Il locatore può scegliere di non far cumulare i canoni derivanti dal contratto di affitto con gli altri suoi redditi sul cui totale andrà calcolata l’IRPEF.
Opterà in questa ipotesi per il regime fiscale della cedolare secca.
Quando si parla di cedolare secca si intende un regime facoltativo e sostitutivo che si sostanzia nel pagamento di un'imposta alternativa all'IRPEF e alle addizionali (per la parte derivante dal reddito dell'immobile).
A seconda del tipo di contratto sottoscritto, l'aliquota dell'imposta sarà pari al 21% per i contratti a canone libero o al 10% per i contratti a canone concordato.
Se si sceglie questo regime, non andranno pagate l'imposta di registro e l'imposta di bollo.
Attenzione: la scelta della cedolare secca comporta da parte di chi se ne avvale la rinuncia alla facoltà di chiedere, per tutta la durata dell'opzione, l'aggiornamento del canone di locazione, anche se è previsto nel contratto, inclusa la variazione accertata dall'Istat dell'indice nazionale dei prezzi al consumo per le famiglie di operai e impiegati dell'anno precedente.
Questa opzione non esclude il pagamento dell’IMU sulla seconda casa.
Quando non è possibile o non si desidera scegliere il regime fiscale della cedolare secca, il reddito del fabbricato locato sarà costituito dall'importo maggiore fra:
Questo valore viene dunque assoggettato ad Irpef.
È importante sottolineare da ultimo che, nel caso in cui l'immobile viene concesso in affitto, nella dichiarazione dei redditi deve essere indicato il canone di locazione, anche se non è stato percepito effettivamente per morosità dell’inquilino.
Soffermiamoci ora su una terza ipotesi, ovvero quella per cui la casa posseduta dal contribuente (ovvero la sua seconda casa) non sia stata concessa in locazione.
L'immobile resta dunque a disposizione del suo titolare.
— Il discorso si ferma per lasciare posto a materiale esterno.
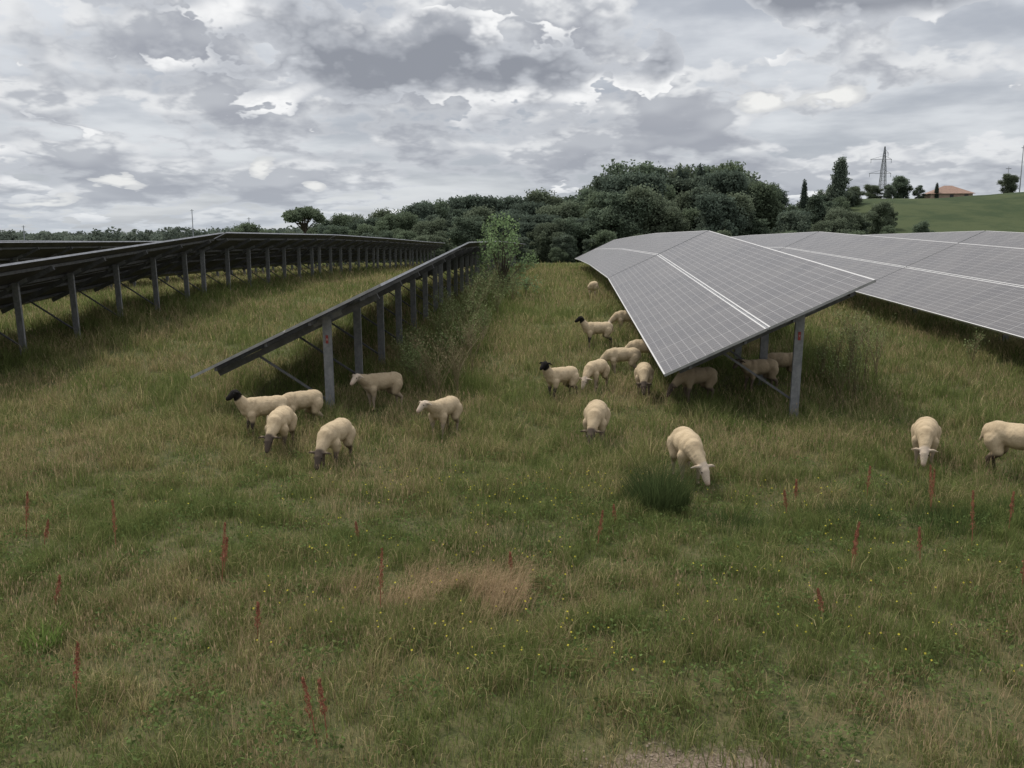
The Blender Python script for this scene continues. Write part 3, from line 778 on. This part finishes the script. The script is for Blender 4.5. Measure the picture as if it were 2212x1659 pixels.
SH = [
 (-4.96, 14.76, 192, 'up', 'black', .35, 1.0, "cream sheep with black head raised, looking sideways"),
 (-4.50, 15.4, 205, 'graze', 'white', 0, 1.0, "cream sheep grazing behind another sheep"),
 (-4.40, 13.86, 256, 'graze', 'dark', -.15, 1.0, "cream sheep with brown face grazing"),
 (-3.31, 13.07, 246, 'graze', 'dark', 0, 1.02, "cream sheep with brown face, head down in grass"),
 (-3.36, 17.1, 205, 'mid', 'white', .3, 1.04, "sheep standing in the shade under a panel table"),
 (-1.85, 14.86, 240, 'mid', 'white', -.35, .95, "cream sheep with white face looking up"),
 (1.67, 36.4, 80, 'graze', 'white', 0, .98, "distant cream sheep seen from behind"),
 (1.24, 24.3, 192, 'up', 'black', .2, 1.0, "standing sheep with black head raised"),
 (2.26, 26.7, 190, 'graze', 'white', 0, 1.0, "cream sheep grazing by a panel edge"),
 (1.67, 20.9, 188, 'graze', 'white', 0, 1.0, "cream sheep grazing side on by a panel table"),
 (2.30, 21.9, 182, 'graze', 'white', 0, 1.0, "cream sheep half hidden behind a panel"),
 (.19, 18.1, 218, 'up', 'black', .3, .97, "cream sheep with black head turned to look out"),
 (.94, 18.9, 244, 'graze', 'white', 0, .95, "cream sheep grazing, facing forward"),
 (1.93, 18.5, 270, 'graze', 'dark', 0, .97, "brown faced sheep grazing head on"),
 (3.0, 18.2, 208, 'graze', 'dark', 0, 1.02, "sheep grazing below a panel table, its shade put into the fleece colour"),
 (4.45, 19.0, 212, 'mid', 'dark', .2, 1.0, "sheep standing behind a post, panel shade put into the fleece colour"),
 (5.05, 19.6, 195, 'graze', 'dark', 0, 1.0, "sheep partly hidden by a post, panel shade put into the fleece colour"),
 (.74, 14.65, 266, 'graze', 'dark', -.1, 1.06, "cream sheep with dark face grazing head on"),
 (1.91, 12.26, 284, 'graze', 'white', .3, 1.05, "cream sheep with white face grazing beside rush clump"),
 (5.71, 13.49, 270, 'graze', 'white', 0, 1.0, "cream sheep with spread ears grazing head on"),
 (6.78, 12.86, 350, 'graze', 'white', 0, 1.16, "cream sheep with dark legs grazing side on"),
]
for i, (hx, hy, hd0, pose, hc, yw, sz, lab) in enumerate(SH):
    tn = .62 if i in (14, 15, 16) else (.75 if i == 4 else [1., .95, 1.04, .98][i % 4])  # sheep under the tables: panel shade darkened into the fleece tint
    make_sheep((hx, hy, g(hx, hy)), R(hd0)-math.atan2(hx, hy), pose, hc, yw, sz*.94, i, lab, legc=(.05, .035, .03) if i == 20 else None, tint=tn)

# ------------------------------------------------------------------ house, pylon, poles
wallm = simple_mat("house_render", (.38, .28, .21), (.33, .245, .185), 1.5)
roofm = simple_mat("clay_roof_tiles", (.29, .19, .145), (.23, .15, .115), 3)
darkm = simple_mat("dark_window", (.05, .05, .055), (.04, .04, .045), 2, .3)
hX, hY = 87.8, 206.0; hz0 = g(hX, hY)-1.35
e = empty("house", (hX, hY, hz0)); e.rotation_euler = (0, 0, R(-8)); tag(e, "low pink rendered farmhouse with clay tiled roof", "house")
bm = bmesh.new()
box_between(bm, (-4.3, 0, .9), (4.3, 0, .9), 7, 2.6)
bm_obj("wall", bm, [wallm], e)
bm = bmesh.new()
pts = [(-4.8, -3.9, 2.2), (4.8, -3.9, 2.2), (4.8, 3.9, 2.2), (-4.8, 3.9, 2.2), (-.8, 0, 4.1), (.8, 0, 4.1)]
v = [bm.verts.new(p_) for p_ in pts]
for f in ((0, 1, 5, 4), (1, 2, 5), (2, 3, 4, 5), (3, 0, 4), (3, 2, 1, 0)): bm.faces.new([v[i] for i in f])
bm_obj("roof", bm, [roofm], e)
for wx in (-3, 0, 3):
    bm = bmesh.new(); box_between(bm, (wx-.4, -3.51, 1.5), (wx+.4, -3.51, 1.5), .06, 1.0); bm_obj("window", bm, [darkm], e)

steel = simple_mat("pylon_steel", (.22, .23, .24), (.17, .18, .19), 2, .6)
def pylon(x, y, ztop):
    z0 = g(x, y)-1; h = ztop-z0; bm = bmesh.new()
    def half(t): return 1.1*(1-t)+.2 if t < .6 else .6*(1-(t-.6)/.4)+.1
    N_ = 15
    cs = []
    for i in range(N_+1):
        t = i/N_
        a_ = half(t); cs.append([Vector((sx*a_, sy*a_, h*t)) for sx, sy in ((-1, -1), (1, -1), (1, 1), (-1, 1))])
    for A_, B_ in zip(cs, cs[1:]):
        for k_ in range(4):
            box_between(bm, A_[k_], B_[k_], .13, .13); box_between(bm, A_[k_], B_[(k_+1) % 4], .07, .07); box_between(bm, A_[(k_+1) % 4], B_[k_], .07, .07)
            box_between(bm, B_[k_], B_[(k_+1) % 4], .07, .07)
    for tz, l in ((.80, 4.4), (.58, 4.6), (.9, 2.2)):
        for sx in (-1, 1):
            if tz == .9 and sx == -1: continue
            ln = l if sx < 0 else l*.55
            box_between(bm, (0, 0, h*tz), (sx*ln, 0, h*tz), .12, .12); box_between(bm, (0, 0, h*tz+1.2), (sx*ln, 0, h*tz), .08, .08)
            box_between(bm, (sx*ln*.95, 0, h*tz), (sx*ln*.95, 0, h*tz-1.2), .10, .10)
    o = bm_obj("electricity_pylon", bm, [steel], loc=(x, y, z0)); tag(o, "grey steel lattice electricity pylon behind the hill", "pylon")
pylon(107, 300, 32.7)
def pole(x, y, ztop, rad, lab, arm=0):
    z0 = g(x, y)-.5; bm = bmesh.new(); tube(bm, [(0, 0, 0), (0, 0, ztop-z0)], [rad, rad*.7], 8)
    if arm: box_between(bm, (-arm, 0, ztop-z0-.5), (arm, 0, ztop-z0-.5), .12, .12)
    o = bm_obj("utility_pole", bm, [steel], loc=(x, y, z0)); tag(o, lab, "pole")
pole(105.5, 210, 24.0, .12, "tall thin mast on the grassy hill", .4)
pole(105.1, 215, 19.8, .08, "thin utility pole on the grassy hill", .6)
for px_, py_, zt_, rd_ in ((-134.6, 330, 14.1, .2), (-113.2, 330, 11.1, .2), (-199.6, 330, 8.2, .2), (-19.6, 230, 14.9, .13), (.2, 230, 15.4, .13)):
    pole(px_, py_, zt_, rd_, "slender concrete utility pole above far trees", .7)
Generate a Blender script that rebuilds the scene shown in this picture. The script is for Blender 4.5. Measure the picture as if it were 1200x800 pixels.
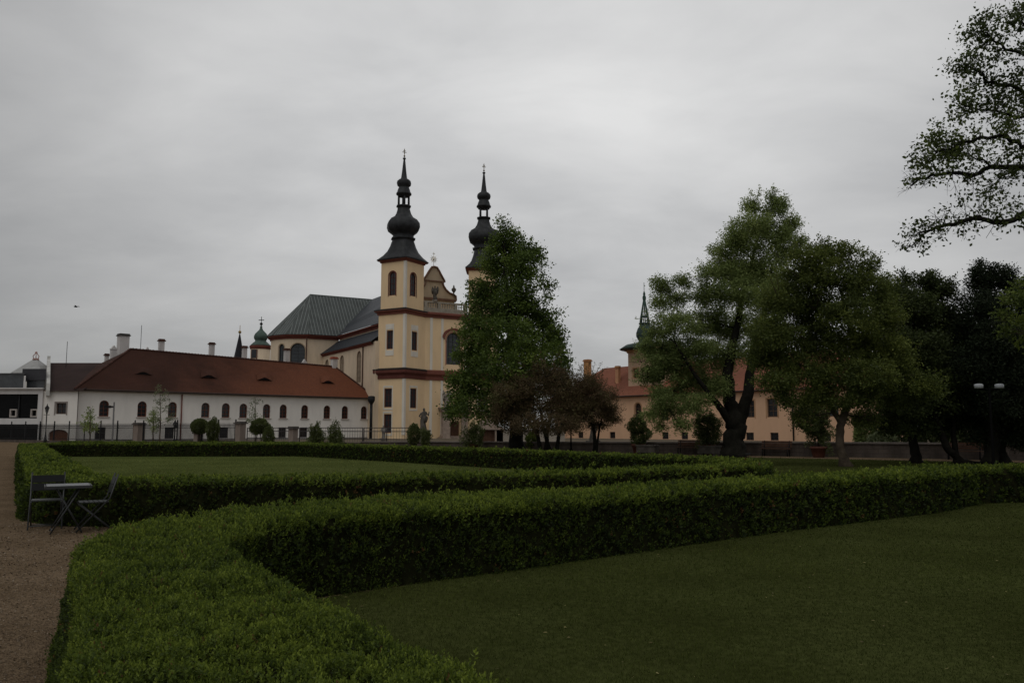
import bpy, math, random
import numpy as np
from mathutils import Vector
from mathutils.geometry import tessellate_polygon

for o in list(bpy.data.objects): bpy.data.objects.remove(o)
scene = bpy.context.scene
COL = scene.collection
R = math.radians

# ------------------------------------------------------------------ camera
CAM_H, F, TILT = 1.56, 960.0, math.atan(102/960.0)
cam = bpy.data.cameras.new('camera'); cam_o = bpy.data.objects.new('camera', cam); COL.objects.link(cam_o)
cam.sensor_width = 22.5; cam.lens = 18.0; cam.clip_start = 0.05; cam.clip_end = 3000
cam_o.location = (0, 0, CAM_H); cam_o.rotation_euler = (R(90)+TILT, 0, 0)
scene.camera = cam_o

# ------------------------------------------------------------------ world: Nishita sky behind an overcast cloud layer
w = bpy.data.worlds.new('World'); scene.world = w; w.use_nodes = True
SUN_EL, SUN_AZ = 58.0, 200.0
nt = w.node_tree; N = nt.nodes; L = nt.links; N.clear()
def wn(t, **k):
    n = N.new(t)
    for a, b in k.items(): setattr(n, a, b)
    return n
sky = wn('ShaderNodeTexSky', sky_type='NISHITA', sun_disc=False, sun_elevation=R(SUN_EL), sun_rotation=R(SUN_AZ))
tc = wn('ShaderNodeTexCoord'); sep = wn('ShaderNodeSeparateXYZ'); L.new(tc.outputs['Generated'], sep.inputs[0])
za = wn('ShaderNodeMath', operation='ABSOLUTE'); L.new(sep.outputs['Z'], za.inputs[0])
zb = wn('ShaderNodeMath', operation='ADD'); L.new(za.outputs[0], zb.inputs[0]); zb.inputs[1].default_value = 0.24
dx = wn('ShaderNodeMath', operation='DIVIDE'); L.new(sep.outputs['X'], dx.inputs[0]); L.new(zb.outputs[0], dx.inputs[1])
dy = wn('ShaderNodeMath', operation='DIVIDE'); L.new(sep.outputs['Y'], dy.inputs[0]); L.new(zb.outputs[0], dy.inputs[1])
cmb = wn('ShaderNodeCombineXYZ'); L.new(dx.outputs[0], cmb.inputs[0]); L.new(dy.outputs[0], cmb.inputs[1])
n1 = wn('ShaderNodeTexNoise'); n1.inputs['Scale'].default_value = 0.75; n1.inputs['Detail'].default_value = 5; n1.inputs['Roughness'].default_value = .5; n1.inputs['Distortion'].default_value = .35
n2 = wn('ShaderNodeTexNoise'); n2.inputs['Scale'].default_value = 2.4; n2.inputs['Detail'].default_value = 6; n2.inputs['Roughness'].default_value = .55; n2.inputs['Distortion'].default_value = .3
mp = wn('ShaderNodeMapping'); mp.inputs['Rotation'].default_value = (0, 0, R(-18)); mp.inputs['Scale'].default_value = (.8, 1.15, 1); mp.inputs['Location'].default_value = (2.3, 1.1, 0)
L.new(cmb.outputs[0], mp.inputs[0]); L.new(mp.outputs[0], n1.inputs['Vector']); L.new(mp.outputs[0], n2.inputs['Vector'])
mx = wn('ShaderNodeMix', data_type='FLOAT'); mx.inputs[0].default_value = .42; L.new(n1.outputs['Fac'], mx.inputs[2]); L.new(n2.outputs['Fac'], mx.inputs[3])
cr = wn('ShaderNodeValToRGB'); L.new(mx.outputs[0], cr.inputs[0])
e = cr.color_ramp.elements
e[0].position = .36; e[0].color = (.385, .387, .390, 1)
e[1].position = .64; e[1].color = (.575, .573, .568, 1)
# cloud brightest high before the church; lens darkening is put into its colour
nrm = wn('ShaderNodeVectorMath', operation='DOT_PRODUCT'); L.new(tc.outputs['Generated'], nrm.inputs[0]); nrm.inputs[1].default_value = Vector((.06, .93, .36)).normalized()
gr = wn('ShaderNodeMapRange', interpolation_type='SMOOTHSTEP'); gr.inputs[1].default_value = .78; gr.inputs[2].default_value = 1.0; gr.inputs[3].default_value = 8.0; gr.inputs[4].default_value = 12.9; L.new(nrm.outputs['Value'], gr.inputs[0])
lo = wn('ShaderNodeMapRange', interpolation_type='SMOOTHSTEP'); lo.inputs[1].default_value = .02; lo.inputs[2].default_value = .42; lo.inputs[3].default_value = .74; lo.inputs[4].default_value = 1.0; L.new(sep.outputs['Z'], lo.inputs[0])
gm = wn('ShaderNodeMath', operation='MULTIPLY'); L.new(gr.outputs[0], gm.inputs[0]); L.new(lo.outputs[0], gm.inputs[1])
sc_ = wn('ShaderNodeVectorMath', operation='SCALE'); L.new(cr.outputs[0], sc_.inputs[0]); L.new(gm.outputs[0], sc_.inputs[3])
m2 = wn('ShaderNodeMix', data_type='RGBA'); m2.inputs[0].default_value = .96
L.new(sky.outputs[0], m2.inputs[6]); L.new(sc_.outputs[0], m2.inputs[7])
bg = wn('ShaderNodeBackground'); bg.inputs[1].default_value = .1; L.new(m2.outputs[2], bg.inputs[0])
out = wn('ShaderNodeOutputWorld'); L.new(bg.outputs[0], out.inputs[0])

sun = bpy.data.lights.new('sun', 'SUN'); sun.energy = .5; sun.angle = R(40); sun.color = (1, .97, .92)
sun_o = bpy.data.objects.new('sun', sun); COL.objects.link(sun_o)
# Nishita rotation: azimuth clockwise from +Y
d = Vector((math.sin(R(SUN_AZ))*math.cos(R(SUN_EL)), math.cos(R(SUN_AZ))*math.cos(R(SUN_EL)), math.sin(R(SUN_EL))))
sun_o.rotation_euler = d.to_track_quat('Z', 'Y').to_euler()
scene.view_settings.view_transform = 'Standard'; scene.view_settings.look = 'None'
scene.view_settings.exposure = 0.08; scene.view_settings.gamma = 1.0
scene.view_settings.use_curve_mapping = False
scene.cycles.max_bounces = 5; scene.cycles.diffuse_bounces = 3; scene.cycles.glossy_bounces = 2
scene.cycles.transmission_bounces = 3; scene.cycles.transparent_max_bounces = 4

rng = np.random.default_rng(7)
rnd = random.Random(5)

# ------------------------------------------------------------------ projection helpers (photo pixel -> real place)
ct, st = math.cos(TILT), math.sin(TILT)
def ray(px, py):
    a = (px-600)/F; b = (400-py)/F
    return a, ct - b*st, b*ct + st
def at(px, py, Y):
    a, b, c = ray(px, py); t = Y/b
    return Vector((a*t, Y, CAM_H + c*t))
def on_z(px, py, z=0.0):
    a, b, c = ray(px, py); t = (z-CAM_H)/c
    return Vector((a*t, b*t, z))
def gx(px, Y):            # x of a ground-level point seen in column px at distance Y
    return at(px, 502, Y).x
def zz(py, Y): return at(600, py, Y).z

# ------------------------------------------------------------------ materials
MATS = {}
def mat(name, base, rough=.85, var=.12, vscale=1.5, bump=0, bscale=20, spec=.1, metal=0, col2=None, pattern=None, stain=0, **kw):
    if name in MATS: return MATS[name]
    m = bpy.data.materials.new(name); m.use_nodes = True; MATS[name] = m
    nt = m.node_tree; ns = nt.nodes; lk = nt.links
    b = ns['Principled BSDF']; b.inputs['Roughness'].default_value = rough
    b.inputs['Specular IOR Level'].default_value = spec; b.inputs['Metallic'].default_value = metal
    tc = ns.new('ShaderNodeTexCoord')
    nz = ns.new('ShaderNodeTexNoise'); nz.inputs['Scale'].default_value = vscale; nz.inputs['Detail'].default_value = 6; nz.inputs['Roughness'].default_value = .6
    src = tc.outputs['Object']
    if stain:
        mpn = ns.new('ShaderNodeMapping'); mpn.inputs['Scale'].default_value = (1, 1, .35); lk.new(src, mpn.inputs[0]); lk.new(mpn.outputs[0], nz.inputs[0])
    else: lk.new(src, nz.inputs[0])
    ramp = ns.new('ShaderNodeValToRGB'); lk.new(nz.outputs['Fac'], ramp.inputs[0])
    c = np.array(base); c2 = np.array(col2) if col2 else c*(1+var)
    c1 = c*(1-var) if not col2 else c
    ramp.color_ramp.elements[0].position = .34; ramp.color_ramp.elements[0].color = (*c1, 1)
    ramp.color_ramp.elements[1].position = .66; ramp.color_ramp.elements[1].color = (*c2, 1)
    colout = ramp.outputs[0]; h = None
    if 'grad' in kw:      # weathering that changes along the roof
        g0, g1, gc_ = kw['grad']; sx = ns.new('ShaderNodeSeparateXYZ'); lk.new(src, sx.inputs[0])
        ad = ns.new('ShaderNodeMath'); ad.operation = 'MULTIPLY_ADD'; lk.new(nz.outputs['Fac'], ad.inputs[0]); ad.inputs[1].default_value = (g1-g0)*.8; lk.new(sx.outputs[0], ad.inputs[2])
        r_ = ns.new('ShaderNodeMapRange'); r_.interpolation_type = 'SMOOTHSTEP'; r_.inputs[1].default_value = g0+(g1-g0)*.4; r_.inputs[2].default_value = g1+(g1-g0)*.4; lk.new(ad.outputs[0], r_.inputs[0])
        gm_ = ns.new('ShaderNodeMix'); gm_.data_type = 'RGBA'; lk.new(r_.outputs[0], gm_.inputs[0]); lk.new(colout, gm_.inputs[6]); gm_.inputs[7].default_value = (*gc_, 1); colout = gm_.outputs[2]
    if pattern:
        kind, pu, pv, pc, amt = pattern
        uv = tc.outputs['UV']
        if kind == 'seam':
            s = ns.new('ShaderNodeSeparateXYZ'); lk.new(uv, s.inputs[0])
            q = ns.new('ShaderNodeMath'); q.operation = 'DIVIDE'; q.inputs[1].default_value = pu; lk.new(s.outputs[0], q.inputs[0])
            fr = ns.new('ShaderNodeMath'); fr.operation = 'FRACT'; lk.new(q.outputs[0], fr.inputs[0])
            lt = ns.new('ShaderNodeMath'); lt.operation = 'LESS_THAN'; lt.inputs[1].default_value = pv; lk.new(fr.outputs[0], lt.inputs[0])
            fac = lt.outputs[0]
        else:
            br = ns.new('ShaderNodeTexBrick'); br.inputs['Scale'].default_value = 1; br.inputs['Brick Width'].default_value = pu; br.inputs['Row Height'].default_value = pv
            br.inputs['Mortar Size'].default_value = kw.get('mortar', .02); br.inputs['Color1'].default_value = (0, 0, 0, 1); br.inputs['Color2'].default_value = (.45, .45, .45, 1); br.inputs['Mortar'].default_value = (1, 1, 1, 1)
            lk.new(uv, br.inputs[0]); fac = br.outputs['Color']
        mm = ns.new('ShaderNodeMix'); mm.data_type = 'RGBA'
        sc = ns.new('ShaderNodeMath'); sc.operation = 'MULTIPLY'; sc.inputs[1].default_value = amt; lk.new(fac, sc.inputs[0])
        lk.new(sc.outputs[0], mm.inputs[0]); lk.new(colout, mm.inputs[6]); mm.inputs[7].default_value = (*pc, 1)
        colout = mm.outputs[2]; h = fac
    if stain:      # rain streaks running down the wall
        n3 = ns.new('ShaderNodeTexNoise'); n3.inputs['Scale'].default_value = 1.3; n3.inputs['Detail'].default_value = 5
        m3 = ns.new('ShaderNodeMapping'); m3.inputs['Scale'].default_value = (.9, .9, .3); lk.new(src, m3.inputs[0]); lk.new(m3.outputs[0], n3.inputs[0])
        r3 = ns.new('ShaderNodeMapRange'); r3.inputs[1].default_value = .48; r3.inputs[2].default_value = .75; r3.inputs[4].default_value = stain; lk.new(n3.outputs['Fac'], r3.inputs[0])
        mm = ns.new('ShaderNodeMix'); mm.data_type = 'RGBA'; lk.new(r3.outputs[0], mm.inputs[0]); lk.new(colout, mm.inputs[6]); mm.inputs[7].default_value = (*(c*.5), 1)
        colout = mm.outputs[2]
    lk.new(colout, b.inputs['Base Color'])
    if bump:
        nb = ns.new('ShaderNodeTexNoise'); nb.inputs['Scale'].default_value = bscale; nb.inputs['Detail'].default_value = 4; lk.new(src, nb.inputs[0])
        bp = ns.new('ShaderNodeBump'); bp.inputs['Strength'].default_value = bump; bp.inputs['Distance'].default_value = .03; lk.new(nb.outputs['Fac'], bp.inputs['Height'])
        if h is not None:
            bp2 = ns.new('ShaderNodeBump'); bp2.inputs['Strength'].default_value = .6; bp2.inputs['Distance'].default_value = .04; lk.new(h, bp2.inputs['Height']); lk.new(bp.outputs[0], bp2.inputs['Normal']); bp = bp2
        lk.new(bp.outputs[0], b.inputs['Normal'])
    return m

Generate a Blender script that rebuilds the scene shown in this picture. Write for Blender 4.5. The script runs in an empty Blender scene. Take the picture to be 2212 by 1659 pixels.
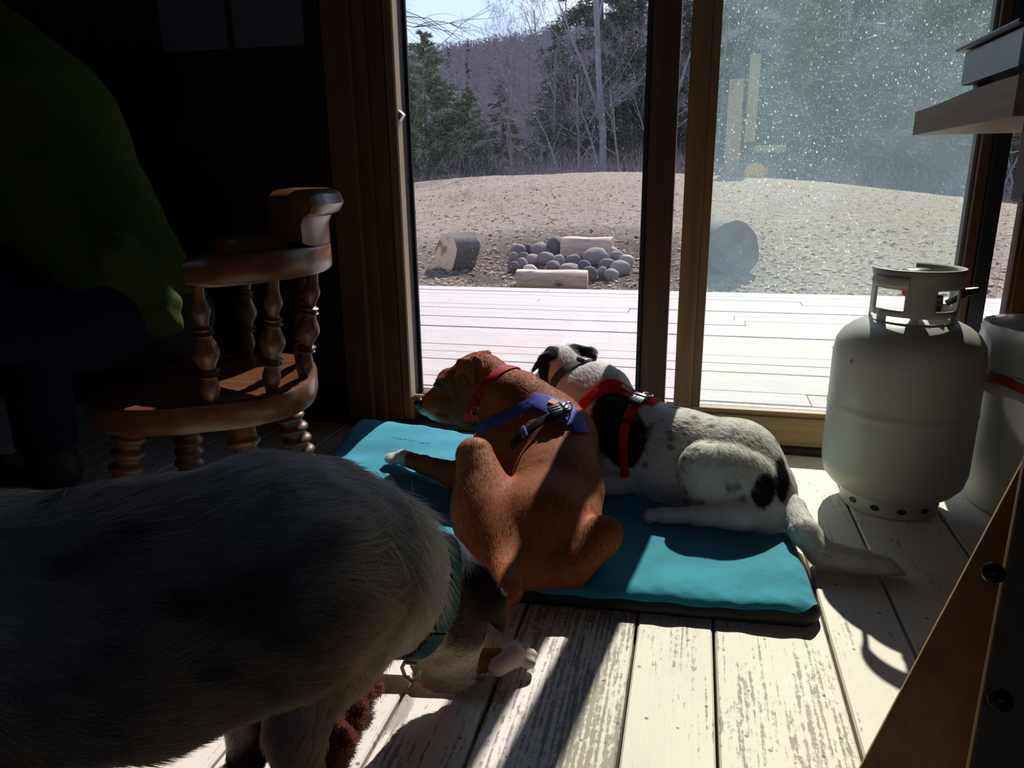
import bpy, math, random
import numpy as np
from mathutils import Vector, Matrix
S = bpy.context.scene
COL = S.collection
PI = math.pi
H = 0.66          # camera height above the cabin floor (metres)

# ------------------------------------------------------------------ helpers
def tag(o, label=None, cat=None, group=None, kind=None):
    if label: o['label'] = label
    if cat: o['category'] = cat
    if group: o['group'] = group
    if kind: o['kind'] = kind
    return o

def empty(name, loc, label=None, cat=None, group=None, kind=None, rz=0):
    o = bpy.data.objects.new(name, None); COL.objects.link(o)
    o.location = loc; o.rotation_euler = (0, 0, rz); o.empty_display_size = .05
    return tag(o, label, cat, group, kind)

def world_of(o):
    L = Matrix.LocRotScale(o.location, o.rotation_euler, o.scale)
    return world_of(o.parent) @ o.matrix_parent_inverse @ L if o.parent else L

def link(name, me, m, parent=None, label=None, cat=None, group=None, kind=None, smooth=False):
    o = bpy.data.objects.new(name, me); COL.objects.link(o)
    if m is not None:
        for mm in (m if isinstance(m, (list, tuple)) else [m]): me.materials.append(mm)
    if smooth: me.polygons.foreach_set('use_smooth', [True]*len(me.polygons))
    if parent:
        o.parent = parent
        # geometry is given in world space: undo the parent's placement
        o.matrix_parent_inverse = world_of(parent).inverted()
    return tag(o, label, cat, group, kind)

def mesh(name, V, Fc, mi=None):
    me = bpy.data.meshes.new(name)
    me.from_pydata([tuple(v) for v in V], [], [tuple(f) for f in Fc]); me.update()
    if mi is not None: me.polygons.foreach_set('material_index', mi)
    return me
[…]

Possono prospettarsi due differenti ipotesi.
Se esso si trova nello stesso Comune in cui è situata l’abitazione principale del contribuente le imposte da pagare sono pari al 50% della rendita catastale rivalutata del 5% aumentato di un terzo. La seconda casa contribuirà alla formazione del reddito imponibile Irpef del proprietario solamente per una quota parte del suo reddito fondiario.
Cambiano le cose qualora la casa non affittata si trovi in un Comune diverso da quello dell’abitazione principale del contribuente poiché l’unica imposta dovuta su tale seconda casa è l’IMU, l'imposta municipale unica, in un’ottica di alternanza tra IMU e Irpef.
Dalla cessione a titolo oneroso di un immobile può derivare una plusvalenza, ossia una differenza positiva tra l'incasso della vendita percepito nell'anno e il prezzo di acquisto dell'immobile ceduto.
Questo valore, se deriva da una cessione a titolo oneroso di immobili acquistati o costruiti da non più di cinque anni è considerato come uno dei redditi appartenenti alla categoria redditi diversi e come tale va tassato con le normali aliquote IRPEF.
Esso concorre a formare il reddito imponibile.
Chi vende un bene immobile può richiedere al notaio, all’atto della cessione, l’applicazione di un’imposta sostitutiva dell’imposta sul reddito pari al 26%.
Si tratta in sostanza di un sistema alternativo a quello ordinario su richiesta del venditore e previa dichiarazione resa dal notaio.